Quando uma comédia romântica funciona mesmo muito bem, dão-se dois acontecimentos intrinsecamente interligados. Primeiro, começamos a acreditar nas personagens em causa, e a reconhecermo-nos nelas. Segundo, os apontamentos humorísticos convencem-nos tão bem do ambiente de aparente ligeireza, que somos completamente surpreendidos, quando a narrativa nos confronta com temáticas sérias. Felizmente, “Juliet, Nua” constitui mesmo um desses pequenos milagres. Um olhar, simultaneamente, melancólico e hilariante sobre um trio de indivíduos, que tentam encontrar o melhor caminho possível para a felicidade, dentro das situações francamente complexas, que os “assombram”.



Resumindo de maneira necessariamente esquemática, esta é a história de Annie (a sempre confiável Rose Byrne), uma mulher de meia-idade, oriunda de uma pequena vila britânica, daquelas onde nunca nada parece acontecer, que namora com o intelectual Duncan (Chris O’Dowd), um professor na faculdade local, com uma aversão a crianças (anulando o sonho de Annie, de ser mãe), e uma obsessão incompreensível por um músico americano, que só gravou um álbum nos anos 90, e depois desapareceu, chamado Tucker Crowe (Ethan Hawke, numa personagem que adquire contornos curiosos da filmografia de um ator, que é também um ícone do cinema americano do final do século XX).
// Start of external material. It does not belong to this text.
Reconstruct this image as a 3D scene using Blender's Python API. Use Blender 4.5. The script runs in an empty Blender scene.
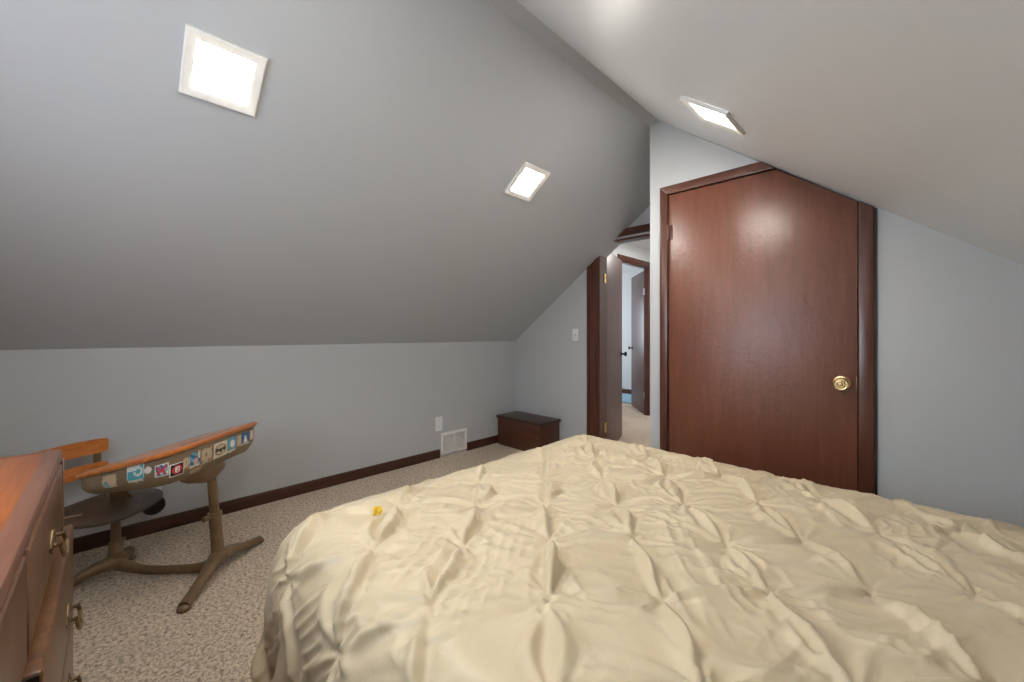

Para ambos, o dia de hoje, nunca é muito nunca é muito mais do que uma mera cópia de ontem, contudo, a situação altera-se quando Duncan recebe uma nova demo de Tucker Crowe, que acaba por desencadear uma série de eventos imprevisíveis.


Jesse Peretz, que é um melómano confesso (chegou mesmo a ter uma banda) e um cineasta de muitas e boas comédias (como “O Ex” e “O Idiota do Nosso Irmão”), concebeu aqui um belíssimo feel good movie, simultaneamente, hilariante e melancólico, sobre obsessões quotidianas e arrependimentos, que se recusa a transformar as suas personagens em clicés, mantendo-as constantemente reais e humanas, sem nunca necessitar de perder a piada por causa disso, aliás, um bom exemplo disso é mesmo a forma como filme satiriza os nerds da cultura pop de maneira certeira, e nada boçal ou redundante. Enfim, um delicioso bombom, para acabar o verão em beleza.